Since the rise of marketization began in the early 2000s, female donju have become an emerging economic pillar in North Korean society. Symbolic of this rise is the fact that many of these women can now hire male party members who formerly wielded authority over them.
"Recently, the number of taxis in Pyongsong and Sunchon has increased, and becoming a taxi driver is considered a dream job with a relatively high salary. The drivers are hired through interviews conducted by the female donju who own the taxis, so their status is naturally rising," a source in South Pyongan Province recently told Daily NK.
"The party members have now become accustomed to the new order. In the past, they would have ignored such women, but now they have to respect them and maintain good behavior to earn their trust.
In addition, as taxi cabs that can carry 5-8 passengers have become more popular than 2-4 passenger taxi cabs, the role of the female donju has also widened. They frequently choose to manage the accounting themselves while sitting next to the driver's seat, taking a role similar to that of a conductor.
In particular, female donju are using their personal connections built on the basis of their financial influence to solidify their authority. Even the so-called "tenth guardpost," which directly controls the residents and the circulation of products has been unable to prevent these changes.
"If a taxi is stopped by the tenth guardpost and delayed due to a license inspection, the customers never use the taxi again. Therefore, these women pay bribes to every guardpost to ensure a reliable service for the customers," said a source in North Pyongan Province.

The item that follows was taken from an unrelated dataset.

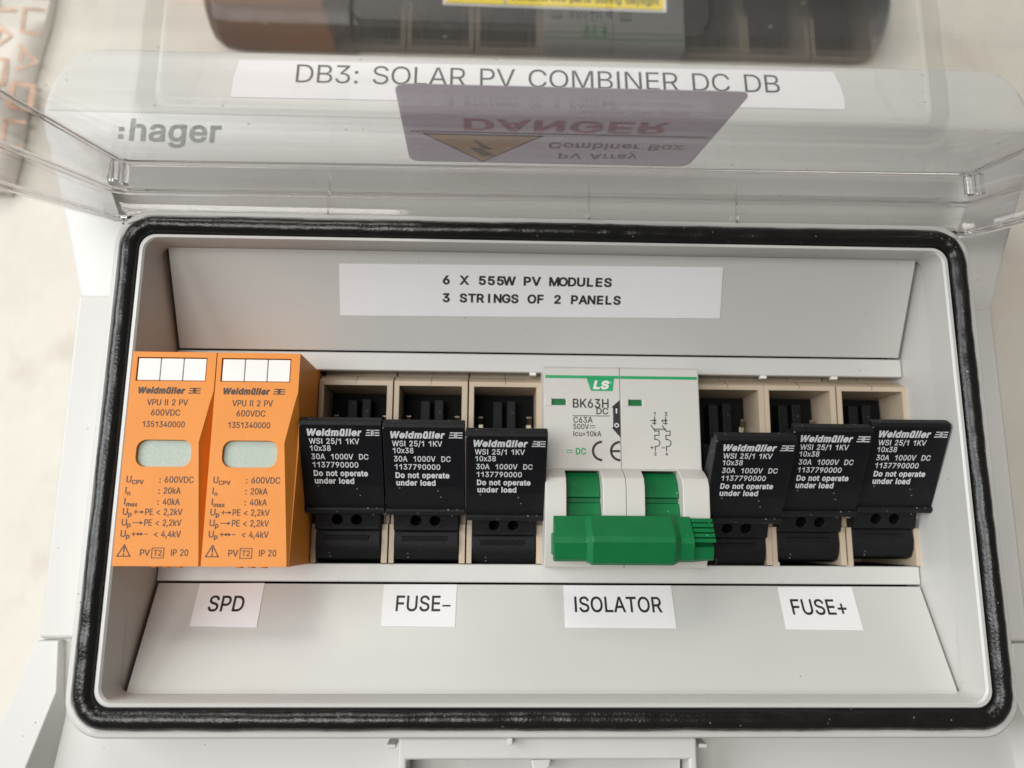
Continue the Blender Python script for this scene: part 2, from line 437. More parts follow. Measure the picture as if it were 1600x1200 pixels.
def carve(base, cutters):
    """base minus cutters (MBs), as a plain mesh"""
    def tmp(mb):
        me = mb.mesh('tmp'); bm = bmesh.new(); bm.from_mesh(me)
        bmesh.ops.remove_doubles(bm, verts=bm.verts, dist=1e-7); bmesh.ops.recalc_face_normals(bm, faces=bm.faces); bm.to_mesh(me); bm.free()
        o = bpy.data.objects.new('tmp', me); COL.objects.link(o); return o
    o = tmp(base); cs = [tmp(c) for c in cutters]
    for c in cs:
        md = o.modifiers.new('b', 'BOOLEAN'); md.operation = 'DIFFERENCE'; md.object = c; md.solver = 'EXACT'
    dg = bpy.context.evaluated_depsgraph_get()
    me = bpy.data.meshes.new_from_object(o.evaluated_get(dg))
    for q in [o] + cs: bpy.data.objects.remove(q)
    return me

def rrect(x0, x1, z0, z1, r, n=8):
    P = []
    for cx, cz, a in ((x1 - r, z1 - r, 0), (x0 + r, z1 - r, 90), (x0 + r, z0 + r, 180), (x1 - r, z0 + r, 270)):
        for i in range(n + 1):
            t = math.radians(a + 90 * i / n); P.append((cx + r * math.cos(t), cz + r * math.sin(t)))
    return P

def fill_with_hole(mb, outer, inner, h, mi=0):
    bm = bmesh.new(); es = []
    for loop in (outer, inner):
        vs = [bm.verts.new(V(x, z, h)) for x, z in loop]
        es += [bm.edges.new((vs[i], vs[(i + 1) % len(vs)])) for i in range(len(vs))]
    bmesh.ops.triangle_fill(bm, use_beauty=True, use_dissolve=False, edges=es)
    bm.verts.index_update()
    mb.add([v.co.copy() for v in bm.verts], [tuple(v.index for v in f.verts) for f in bm.faces], mi)
    bm.free()

def plane_mat(X, Z, h, tilt=0.0, up=0.0, rot=0.0):
    """matrix of a printed face: local x -> X, local y -> up the face; tilt in degrees leans the top towards the viewer"""
    t = math.radians(tilt)
    m = Matrix(((1, 0, 0), (0, -math.sin(t), -math.cos(t)), (0, math.cos(t), -math.sin(t)))).to_4x4()
    m = Matrix.Translation(V(X, Z, h)) @ m
    if rot: m = m @ Matrix.Rotation(math.radians(rot), 4, 'Z')
    if up: m = m @ Matrix.Translation((0, 0, up * MM))
    return m

def thing(name, label, cat, X=0, Z=0, h=0, group=None):
    o = bpy.data.objects.new(name, None); COL.objects.link(o)
    o.empty_display_size = 0.01
    o.location = W(X, Z, h); o['label'] = label; o['category'] = cat
    if group: o['group'] = group
    return o

def dup(root, loc, label):
    r = root.copy(); COL.objects.link(r); r.location = loc; r['label'] = label
    made = {}
    for ch in root.children:
        c = ch.copy(); COL.objects.link(c); c.parent = r; made[ch.name.split('.')[0]] = c
        for g in ch.children:
            d = g.copy(); COL.objects.link(d); d.parent = c
    return r, made

# ------------------------------------------------------------------ wall
HW = -62
mb = MB()
n = 40
vs = []; fs = []
for j in range(n + 1):
    for i in range(n + 1):
        vs.append(W(-900 + 1980 * i / n, -900 + 1980 * j / n, HW))
for j in range(n):
    for i in range(n):
        a = j * (n + 1) + i; fs.append((a, a + 1, a + n + 2, a + n + 1))
mb.add(vs, fs)
wall = mb.build('wall', 'wall'); wall['kind'] = 'structure'

# ------------------------------------------------------------------ distribution board
board = thing('distribution_board', 'light grey plastic combiner box with black rubber seal and its clear lid swung open', 'electrical box', 0, 0, 0)
# children of the board are written in the board frame: local = (X, -h, Z) mm from X = 0

def cover_mesh():
    mb = MB()
    # outline of the cover: narrow waist, flared ends
    left = [(-20, 108.6), (-33, 108.6), (-32.3, 104), (-24, 79), (-18.8, 61.5), (-18.8, -16), (-24.9, -38), (-33, -60), (-33, -84)]
    right = [(214, -84), (214, -60), (204.5, -38), (198, -16), (198, 60), (204.2, 78.3), (214, 104), (215.5, 108.6), (205, 108.6)]
    outer = left + right
    hp = 7.0
    outer_c = left[1:] + right[:-1]
    def hring(wide, ztop, r):
        P = rrect(-8.6 - wide, 189.0 + wide, -35.2, ztop, r)
        k = len(P) // 4; Q = rrect(-8.6, 189.0, -35.2, ztop, 8)
        return [(189.0, 72)] + P[:2 * k] + [(-8.6, 72)] + Q[2 * k:]
    def sm(z): t = max(0, min(1, (z - 60) / 15)); return t * t * (3 - 2 * t)
    hole = hring(8, 95.2, 4)
    fill_with_hole(mb, outer_c, hole, hp)
    mb.loft([[(x, z, hp) for x, z in hole], [(x, z, hp - (0.6 if z > 75 else 0)) for x, z in hring(7.8, 94.5, 4)], [(x, z, hp - (9.5 if z > 75 else 0.0)) for x, z in hring(7, 79.5, 4)], [(x, z, hp - (9.5 if z > 75 else 0.0)) for x, z in hring(-0.3, 77, 6)]])
    # side faces down to the wall, a bevelled shoulder first
    def shr(p, d):                                       # push outwards from the middle
        return (p[0] + (d if p[0] > 90 else -d), p[1])
    mb.loft([[(x, z, hp) for x, z in outer_c], [(*shr(p, 0.9), hp - 0.5) for p in outer_c], [(*shr(p, 1.3), hp - 2) for p in outer_c], [(*shr(p, 1.5), HW + 0.2) for p in outer_c]], closed=False)
    # raised rim round the seal: from the plate up, over the outer lip, down in the channel, inner lip, recess wall
    def ring(x0, x1, z0, z1, r, h): return [(x, z, h) for x, z in rrect(x0, x1, z0, z1, r)]
    R = [ring(-8.3, 188.7, -35.0, 79.7, 8.5, -4.0), ring(-8.3, 188.7, -35.0, 79.7, 8.5, 7.0), ring(-8.0, 188.4, -34.4, 79.2, 8.3, 7.6), ring(-7.3, 187.7, -33.7, 78.3, 8.0, 18.3), ring(-6.9, 187.3, -33.3, 77.9, 7.8, 18.8),
         ring(-6.1, 186.5, -32.5, 77.1, 7.2, 18.9), ring(-5.7, 186.1, -32.1, 76.7, 7, 18.6), ring(-5.6, 186.0, -32.0, 76.6, 7, 15.5),
         ring(-1.4, 181.9, -27.8, 72.4, 3.6, 15.5), ring(-1.3, 181.8, -27.7, 72.3, 3.5, 19.4), ring(-1.0, 181.5, -27.4, 72.0, 3.4, 19.9),
         ring(-0.3, 180.8, -26.8, 71.4, 3.2, 20.0), ring(0.1, 180.4, -26.5, 71.2, 3, 19.6), ring(0.5, 180.1, -26.3, 71.9, 2.6, 12.0)]
    mb.loft(R)
    # left and right recess walls below that
    for sx, xs in ((0, (0.45, 1.15, 1.35)), (1, (180.15, 179.45, 179.25))):
        rows = [[(xs[0], 72.3, 12.3), (xs[0], 50.2, 12.3), (xs[0], 20, 12.3), (xs[0], -4.4, 12.3), (xs[0], -26.8, 12.3)],
                [(xs[1], 72.3, 11.5), (xs[1], 50.2, 1.0), (xs[1], 20, 1.0), (xs[1], -4.4, 1.0), (xs[1], -26.8, 11.5)],
                [(xs[2], 72.3, -6), (xs[2], 50.2, -6), (xs[2], 20, -6), (xs[2], -4.4, -6), (xs[2], -26.8, -6)]]
        mb.loft(rows, closed=False)
    # rounded top end above the crease that carries the big label
    prof = [(112.5, 7.0, 0), (113.2, 7.9, 0.2), (126.2, 5.6, 9.5), (127.6, 4.4, 12), (128.6, 2, 15), (129.2, -2, 17), (129.4, -10, 17.5), (129.5, HW + .2, 17.5)]
    def ext(z, ins): return (-34.2 + ins, 216.8 - ins)
    fine = []
    for k in range(12):
        t = k / 11
        z = 109.4 + 16.8 * t; ins = 0.2 + 9.3 * (1 - math.sqrt(max(0, 1 - (t * 0.95) ** 2)))
        fine.append((z, 7.45 - 2.1 * t, ins))
    last = fine[-1][2]
    prof = [(108.6, 7.0, 0)] + fine + [(127.6, 4.4, last + 2.4), (128.6, 2, last + 5), (129.2, -2, last + 7), (129.4, -10, last + 7.5), (129.5, HW + .2, last + 7.5)]
    rows = []
    for z, h, ins in prof:
        x0, x1 = ext(z, ins)
        rows.append([(x0 - 0.5, z - 0.3, HW + .2), (x0 - 0.5, z - 0.3, h - 4), (x0 - 0.1, z - 0.1, h - 1.2), (x0 + 0.8, z, h - .2), (x0 + 2, z, h), (x1 - 2, z, h), (x1 - .8, z, h - .2), (x1 + .1, z - 0.1, h - 1.2), (x1 + .5, z - 0.3, h - 4), (x1 + .5, z - 0.3, HW + .2)])
    mb.loft(rows, closed=False)
    return mb
cover_mesh().build('cover', 'grey', board, angle=40)

# waist strips and corner wings of the cover
for xa, xb in ((-19.6, -9.2), (189.6, 198.8)):
    mb = MB(); mb.prism_h([(xa, -16), (xb, -16), (xb, 61.4), (xa, 61.4)], 5.0, 8.2)
    mb.build('side_strip', 'grey', board, bevel=0.9, seg=3)
for sx in (0, 1):
    def mx(x): return x if not sx else 179.2 - x
    mb = MB()
    A, Bq, C, D, E_ = (-19.3, -16.2), (-14.6, -16.2), (-13.6, -26.5), (-18.0, -44), (-27.5, -44)
    top = [(mx(A[0]), A[1], 9.2), (mx(Bq[0]), Bq[1], 9.2), (mx(C[0]), C[1], 9.6), (mx(D[0]), D[1], 12), (mx(E_[0]), E_[1], 11)]
    bot = [(mx(A[0]), A[1], 2), (mx(Bq[0] + 0.3), Bq[1], 2), (mx(C[0] + 0.6), C[1], 2), (mx(-10.0), -44, 2), (mx(E_[0] - 1), E_[1], 2)]
    mb.loft([top, bot]); mb.add([V(*p) for p in top], [tuple(range(5))])
    mb.build('corner_wing', 'grey', board, bevel=0.35)
# hinge tabs at the upper corners of the rim
for sx in (0, 1):
    def mx(x): return x if not sx else 180.4 - x
    mb = MB()
    mb.hexa([(mx(-8.4), 80.6, 12), (mx(-5.2), 80.8, 12), (mx(-1.8), 76.0, 19.0), (mx(-4.6), 74.6, 19.4), (mx(-8.4), 80.6, 7), (mx(-5.2), 80.8, 7), (mx(-1.8), 76.0, 16), (mx(-4.6), 74.6, 16)])
    mb.build('hinge_tab', 'grey', board, bevel=0.3)

# latch recess and small moulding marks at the bottom edge
for a in ((56.9, 58.9, -36.2, -35.35, 11, 16.2), (121.1, 122.9, -36.2, -35.35, 11, 16.0), (81.6, 82.6, -34.9, -33.5, 12, 19.2)):
    mb = MB(); mb.box(*a); mb.build('latch_nib', 'grey', board, bevel=0.25)
base = MB(); base.box(59.4, 120.6, -62, -34.05, 7.05, 16.6)
cut = MB(); cut.box(61.2, 118.8, -64, -38.3, 3, 19)
me = carve(base, [cut]); finish(me, 'latch_frame', 'grey', board, bevel=0.6)
mb = MB(); mb.prism_x([(-60, 7.03), (-60, 8.5), (-39.0, 11.5), (-39.0, 7.03)], 72.5, 118.3); mb.build('latch', 'grey', board, bevel=0.3)
mb = MB(); mb.hexa([(86.5, -38.5, 12), (90.6, -38.5, 12), (90.6, -38.5, 15.6), (86.5, -38.5, 15.6), (87, -41.0, 12.2), (90.2, -40.3, 12.2), (90.2, -40.3, 14.6), (87, -41.0, 15)])
mb.build('latch_nib', 'white', board, bevel=0.3)

# black foam rubber seal in the channel
mb = MB()
prof = []
for k in range(13):
    a = PI * k / 12
    prof.append((2.4 * math.cos(a), 17.6 + 3.3 * math.sin(a) ** 0.8 if 0 < k < 12 else 16.0))
base_ring = rrect(-3.55, 184.05, -29.9, 74.5, 5.2, 12)
def resample(P, step):
    out = []
    for i in range(len(P)):
        a, b = Vector(P[i]), Vector(P[(i + 1) % len(P)]); l = (b - a).length
        for k in range(max(1, int(l / step))): out.append(tuple(a.lerp(b, k / max(1, int(l / step)))))
    return out
path = resample(base_ring, 1.5); nP = len(path)
jit = [random.uniform(-1, 1) for _ in range(nP)]
jit = [(jit[i - 2] + jit[i - 1] + jit[i] + jit[(i + 1) % nP] + jit[(i + 2) % nP]) / 5 for i in range(nP)]
rows = []
for off, h in prof:
    row = []
    for i, (x, z) in enumerate(path):
        a, b = Vector(path[i - 1]), Vector(path[(i + 1) % nP]); t = (b - a).normalized(); nn = Vector((t.y, -t.x))
        wob = 1 + 0.10 * jit[i]
        q = Vector((x, z)) + nn * off * wob
        row.append((q.x, q.y, 16 + (h - 16) * (1 + 0.10 * jit[(i * 3) % nP] * 0.6 + 0.05 * math.sin(i * 0.11))))
    rows.append(row)
mb.loft(rows)
mb.build('rubber_seal', 'rubber', board, angle=60)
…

"The taxi passengers are saying that the authority of these female taxi owners is so powerful that the male drivers show the same level of obedience to them as if they were Party secretaries. The drivers seem to be especially on edge because the owners can fire them for disobedience regardless of whether they are party members or not.
In North Korea, only males who are approved by the government are eligible for a driver's license. Under this system, women are fundamentally excluded from drivers education, so female donju who acquire savings through market businesses have started to hire male drivers, in turn changing the structure of authority between men and women.